Riceviamo e volentieri pubblichiamo.
IL FOTOVOLTAICO VA INSTALLATO SU SUPERFICI CHE NON FORNISCONO PIÙ SERVIZI ECOSISTEMICI.
Temo non sia chiaro fra tutti i contendenti alle elezioni politiche come la rinuncia alle fonti fossili non debba avvenire a scapito del “suolo” e dei suoi “servizi ecosistemici” necessari alla “sopravvivenza umana” nel periodo infinito in cui si svilupperanno gli effetti dei cambiamenti climatici.
Nel Rapporto Ispra 2021 è stata fatta una stima della superficie potenzialmente disponibile per l’installazione di impianti fotovoltaici sui tetti e relative ipotesi sulla potenza fotovoltaica installabile.
La superficie totale degli edifici ricavabile dalla carta del suolo consumato 2020, al netto di quelli ricadenti nei centri storici la cui installazione è inopportuna per ragioni storico-paesaggistiche, ammonta a 3.481 km2.
Tenendo conto delle indicazioni a livello europeo sulla percentuale dei tetti effettivamente utilizzabile per ospitare pannelli fotovoltaici, oscillante tra il 49% e il 64% di riduzione della superficie, più un ulteriore 60% di riduzione di superficie per garantire la distanza minima tra pannelli per la loro manutenzione resta una superficie netta disponibile che può variare da 682 a 891 km2.
Tale superficie netta disponibile sarebbe in grado di fornire dai 66 agli 86 GW.
Lo studio di Ispra, poi, in considerazione del fatto che sul 10% delle superfici artificiali possano essere già stati installati pannelli fotovoltaici, stima la produzione di una potenza fotovoltaica compresa tra 59 e 77 GW, un quantitativo sufficiente a coprire l’aumento di energia rinnovabile previsto dal Piano Nazionale Integrato Energia e Clima (PNIEC) al 2030.
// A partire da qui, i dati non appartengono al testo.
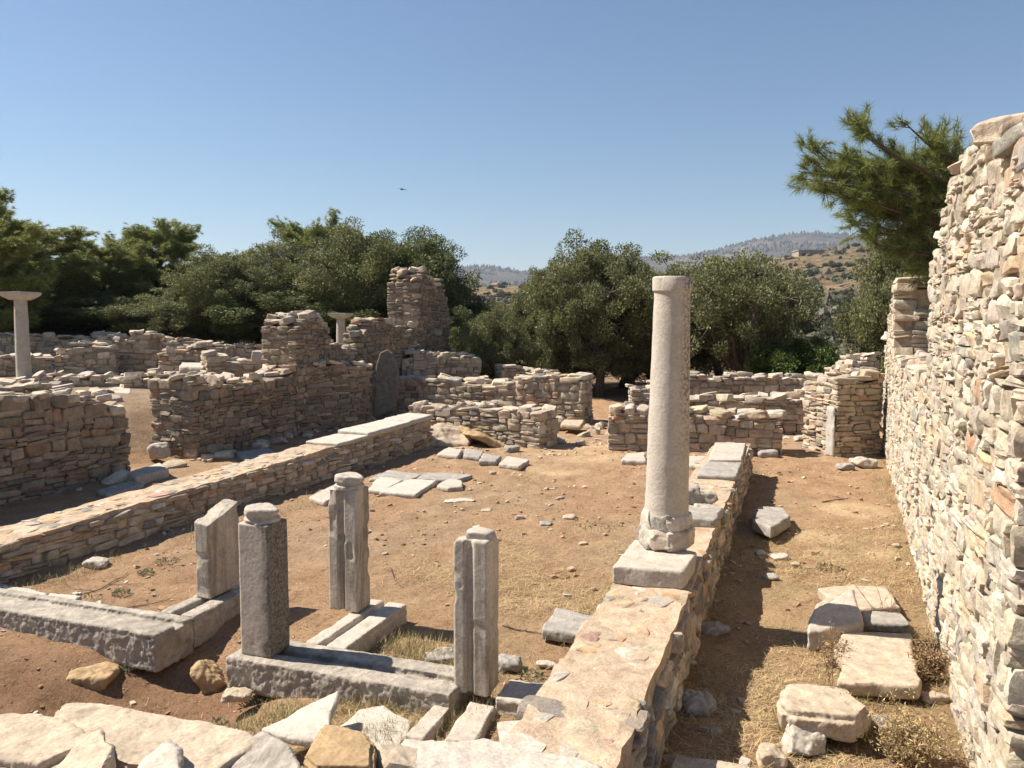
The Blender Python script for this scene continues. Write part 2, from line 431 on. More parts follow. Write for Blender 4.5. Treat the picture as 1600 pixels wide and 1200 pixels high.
def axis_vals(lo, hi, step, far):
    v = list(np.arange(lo, hi, step)); d = step
    a = v[-1]
    while a < far: d *= 1.13; a += d; v.append(a)
    d = step; a = v[0]; pre = []
    while a > -far: d *= 1.13; a -= d; pre.append(a)
    return np.array(pre[::-1] + v)
xs = axis_vals(-7, 7.5, .045, 3900); ys = axis_vals(2.5, 17, .045, 3900)
X, Y = np.meshgrid(xs, ys); Z = gh(X, Y); nx, ny = len(xs), len(ys)
i0 = np.arange(nx - 1)[None] + np.arange(ny - 1)[:, None] * nx
Fg = np.stack([i0, i0 + 1, i0 + nx + 1, i0 + nx], -1).reshape(-1, 4)
def soil_tint(X, Y):
    red = np.array([.42, .27, .16]); straw = np.array([.42, .31, .175]); rock = np.array([.60, .44, .27]); dry = np.array([.40, .295, .19])
    n1 = fbm(X * .55, Y * .55, 21, 5); n2 = fbm(X * 1.9, Y * 1.9, 31, 4); n3 = fbm(X * .9 + 7, Y * .9, 41, 5)
    c = red[None] * np.ones(X.shape + (3,))
    def blend(c, col, f): return c * (1 - f[..., None]) + col * f[..., None]
    # grass litter: near the chancel and down the aisle
    right = X * math.cos(AX) - Y * math.sin(AX)
    ais = sstep(.9, 1.4, right + 0 * Y)
    lit = np.clip(ais * .75 + sstep(10.5, 7.0, Y - .2 * X) * sstep(-2.2, -.4, X) * .8, 0, 1)
    c = blend(c, straw, np.clip(lit * (0.55 + 1.3 * n2 + .6 * n1), 0, 1) * .85)
    c = blend(c, dry, sstep(.0, .45, n1) * .5)
    spots = np.zeros(X.shape)
    for (px, py, r) in [(900, 712, .9), (820, 690, 1.0), (1290, 865, .22), (1275, 838, .3), (1375, 868, .2), (1330, 795, .5), (1380, 843, .15), (930, 700, .6), (870, 735, .5), (740, 690, .8)]:
        q = P(px, py, 0); spots = np.maximum(spots, np.exp(-(((X - q.x) ** 2 + ((Y - q.y) * 1.0) ** 2) / r ** 2) ** 2))
    c = blend(c, rock, np.clip(spots * (1 + n3 * 1.4), 0, 1) * .9)
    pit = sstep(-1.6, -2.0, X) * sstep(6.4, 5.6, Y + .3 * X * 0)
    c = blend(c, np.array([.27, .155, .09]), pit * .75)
    left = sstep(.5, 2.5, (X - LP[0]) * LN[0] + (Y - LP[1]) * LN[1])
    c = blend(c, np.array([.31, .235, .165]), left * .85)
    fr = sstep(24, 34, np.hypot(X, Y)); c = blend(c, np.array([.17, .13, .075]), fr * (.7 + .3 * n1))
    return c
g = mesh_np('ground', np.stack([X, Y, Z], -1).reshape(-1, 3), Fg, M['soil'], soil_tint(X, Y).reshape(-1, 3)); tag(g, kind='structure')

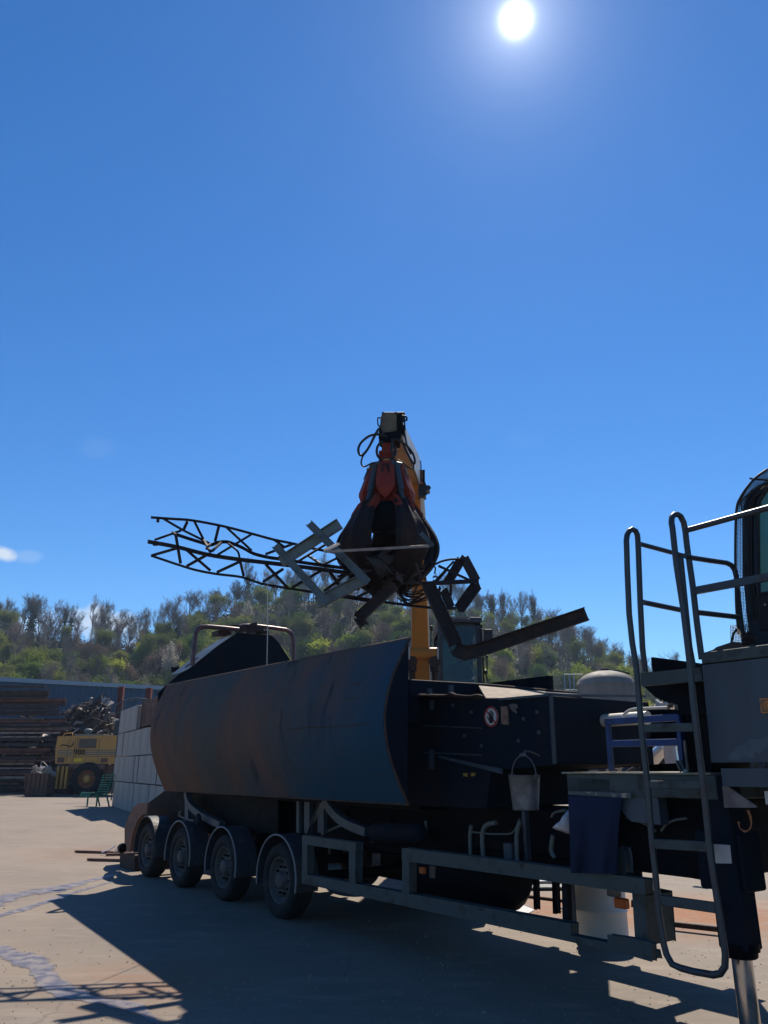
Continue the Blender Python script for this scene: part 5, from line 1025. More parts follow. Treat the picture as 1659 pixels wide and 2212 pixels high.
m = MB(); m.prism([dp(*zc(x, y), 10.6) for x, y in ((870, 105), (1000, 105), (1003, 140), (960, 200), (975, 300), (1005, 330), (1005, 400), (940, 400), (900, 330), (880, 230))], (0, .2, 0)); m.prism([dp(*zc(x, y), 10.42) for x, y in ((600, 330), (640, 440), (940, 400), (935, 560), (640, 560), (590, 520))], (0, .25, 0)); m.build('tip_linkage', M['darksteel2'], MH, .008)
# boom column
dbox8([(889, 1500), (930, 1500), (928, 1560), (889, 1560)], 15.2, [(889, 1500), (930, 1500), (928, 1560), (889, 1560)], 15.9, 'boom_foot', 'orange')
mb = MB(); A4 = [dp(889, 1500, 15.2), dp(930, 1500, 15.2), dp(930, 1500, 15.2) + V((0, .5, 0)), dp(889, 1500, 15.2) + V((0, .5, 0))]; B4 = [dp(890, 1045, 14.1), dp(914, 1045, 14.1), dp(914, 1045, 14.1) + V((0, .4, 0)), dp(890, 1045, 14.1) + V((0, .4, 0))]
mid1 = [dp(890, 1266, 14.6), dp(922, 1266, 14.6), dp(922, 1266, 14.6) + V((0, .5, 0)), dp(890, 1266, 14.6) + V((0, .5, 0))]
mb.add(A4 + mid1 + B4, [(0, 1, 2, 3), (8, 11, 10, 9)] + [(i, (i + 1) % 4, 4 + (i + 1) % 4, 4 + i) for i in range(4)] + [(4 + i, 4 + (i + 1) % 4, 8 + (i + 1) % 4, 8 + i) for i in range(4)]); boom = mb.build('boom', M['orange'], MH, .01)
m = MB(); m.bar(dp(929.5, 1470, 15.1), dp(923, 1266, 14.55), .02, .03); m.tube([dp(912, 1075, 14), dp(915, 1115, 14.1), dp(918, 1200, 14.3)], .04, 8); m.build('boom_pipe', M['pale'], MH)
m = MB(); m.tube([dp(884, 1412, 15), dp(946, 1412, 15)], .12, 16); m.build('pivot_pin', M['orange'], MH)
m = MB()
for x in (883.5, 945): m = MB(); m.bar(dp(x, 1400, 15), dp(x, 1426, 15), .3, .03, up=V((1, 0, 0))); m.build('pivot_plate', M['boomgrey'], MH)
for x in (889, 939):
    m = MB(); m.lathe(dp(x, 1430, 15) , (0, 1, 0), [(.11, -.1), (.11, .1), (.001, .1)], 14); m.lathe(dp(x, 1430, 15) + V((0, -.1, 0)), (0, 1, 0), [(.001, 0), (.11, 0)], 14); m.tube([dp(x, 1436, 15), dp(x + 1, 1450, 15)], .09, 12); m.tube([dp(x + 1, 1450, 15), dp(x + 2, 1560, 15.4)], .06, 12); m.build('boom_cylinder', M['rustsec'], MH)
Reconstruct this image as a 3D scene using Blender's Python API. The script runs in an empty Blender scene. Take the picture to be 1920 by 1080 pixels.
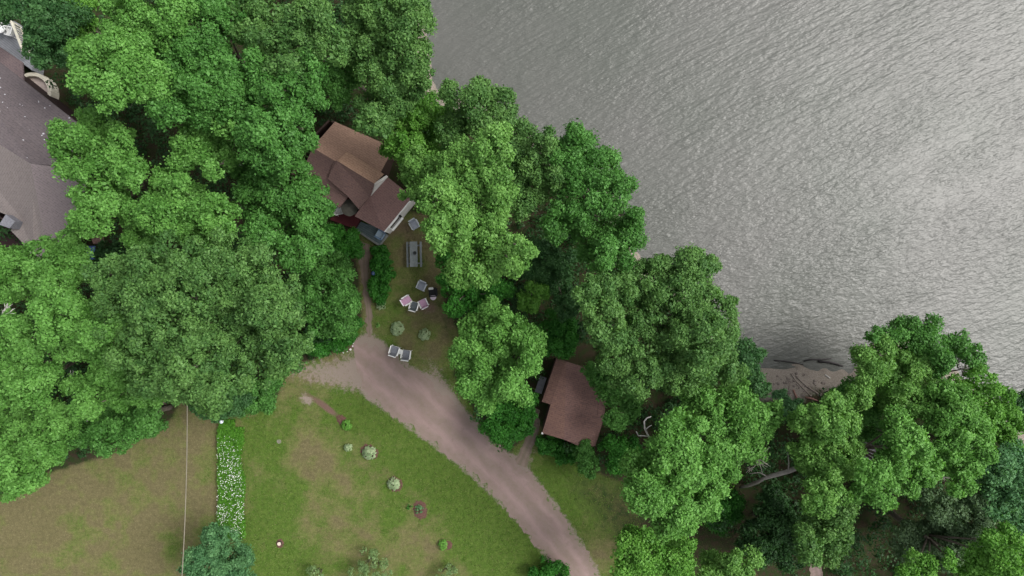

Da notare che in questo calcolo sono rimaste escluse altre superfici artificiali utilizzabili, quali aree di parcheggio, aree adiacenti autostrade, linee ferroviarie, aree adiacenti altre infrastrutture e altre aree dismesse o comunque già impermeabilizzate.
DALLA “SOVRANITÀ ALIMENTARE” ALLA “SOVRANITÀ ENERGETICA”
Si deve, altresì, “rivoluzionare” la modalità di “approvvigionamento di energia” dal sole e favorire la costituzione fra associazioni di quartiere, aziende e singole famiglie di “comunità energetiche” che condividono la produzione di energia dal sole e la condividono all’interno dello stesso territorio, riducendo la dipendenza dalle grandi compagnie e dalle fluttuazioni del mercato internazionale dell’energia.
Con le comunità energetiche quell’energia ceduta in rete potrebbe essere messa a disposizione della comunità circostante, rendendo quei tetti una risorsa per tutta la cittadinanza e salvando nuovo consumo di suolo per produrre energia rinnovabile.
Aumentare gli spazi per l’auto produzione alimentare ed energetica dei territori è anche una forma di lotta contro gli effetti perversi della globalizzazione gestita da grandi aziende multinazionali, dai colossi dell’e-commerce, dall’ imperialismo economico e commerciale della Cina e delle grandi potenze, che stanno, tra l’altro, scippando le risorse naturali dei paesi più poveri.